I think moderation and community are hard to tack on, though those might be necessary to make these projects as popular and usable as social networks, to get the network effects rolling. Without them this risks becoming either "4chan everywhere," or "your one comment no one ever reads everywhere."
Genius had an annotate everywhere feature that ran into the moderation issue: observer.com/2016/03/genius-web-annotator-emma-dawson-alana-massey
Probably out of scope for you, just think those are interesting untackled problems in this space.
For example, if you are on an article and click on the extension you could see the corresponding page on hn. If the article hasn't been added then it could be added.

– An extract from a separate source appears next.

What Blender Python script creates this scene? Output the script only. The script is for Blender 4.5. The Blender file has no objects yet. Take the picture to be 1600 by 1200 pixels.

HN is too curated to cover literally every site or article (and that's a good thing), but you could have a sidebar that federates multiple comment outlets... "Here's what people are saying online..." Like pingbacks, but less opt in.
If nothing is found, the sidebar could push new comments to a special purpose subreddit, or some other default backstop.
[Smacks forehead.] That definitely explains why it looked so much like FB comments. That's a neat approach. FB moderation handles spam and blatant trolls.
Next layer moderation - promoting insightful content / burying lazy content - was more what I was thinking of originally. But that is such a tough problem here. Maybe unsolvable with comments on something so sparse as, well, literally everything online. Wikipedia has a whole (sometimes hyper vigilant) army of volunteers, and that's a tiny subset of this problem.
Hmm, yeah, I think you're probably at least at the local optimum with FB stopping spam and trolls. Good stuff.
Also, it’s trivial to make fake Facebook accounts. Or purchase them for about a dime a dozen.
She is uncomfortable with cis, straight, white people annotating on her blogs?
It would be nice addition to OP's service if they can let content authors choose what "kinds" of people are allowed to post comments. Perhaps that could be figured out commentators previous history or even self declaration?
However HN asked me to put it down and cancel it so it's discontinued now.
I can't find it on google now but I'm sure this happened.
I actually thought it was good to be "forced" upon every Firefox user. Unfortunately it came during mass migrations to Chrome.
Because if it's an extention you won't have the same impact. If it's forced then you can be sure to connect with every other user of that browser and see what they've said about the website you're browsing.
Of course I fear the security issues in such a feature. One XSS vuln and EVERYONE is affected.
Edit: I misunderstood. My memory was that it was a built-in feature of Firefox that worked on every site. But Mozilla Talk requires a server infrastructure. Of course, makes sense now that I think about it. Where else would your messages be stored.
Perhaps some sort of p2p thing but I don't think Mozilla would go that route yet. It's not mature enough.
Microsoft's web notes: https://support.microsoft.com/en-us/help/17221/windows-10-wr...
Both different approaches, but may be of interest.
Basically rank higher on keywords searchers actually use by letting them use their own words on your site.
Disclaimer: I run Remarkbox (https://www.remarkbox.com)
If another user has posted a comment on an article you are currently viewing, perhaps you can change the extension icon to indicate so. That could be a trigger to open the comment section.
Otherwise, I'll probably keep being disappointed upon opening the section in websites that don't have comments in them.
Note : I haven't actually installed/checked the extension out. Sorry if this feature's already there!
Who is going to moderate comments? I'm afraid people who say evil angry things to other will dominate a discussion system like this, as is usually the case, when there is no strict moderation, right. Well maybe as long as you use Facebook Comments, it has moderation features already?
Re moderation: Yeah, it has the usual FB comments features, i.e. you can report to Facebook and I could also assign moderators I guess (which I don't really plan to do; don't know if that would work site-wide - I guess only for the whole extension, so any site). I'm thinking Facebook comments shouldn't get as out-of-hand as other systems, where it's easier to just create fake/anonymous/throw-away accounts...
I guess there must be something similar to display Reddit comments in a sidebar.
I run some sites that are used in China, where FBcomments/disqus are blocked. As a site owner I'm also responsible for policing my comments section. But a separately hosted solution could be an interesting way around that.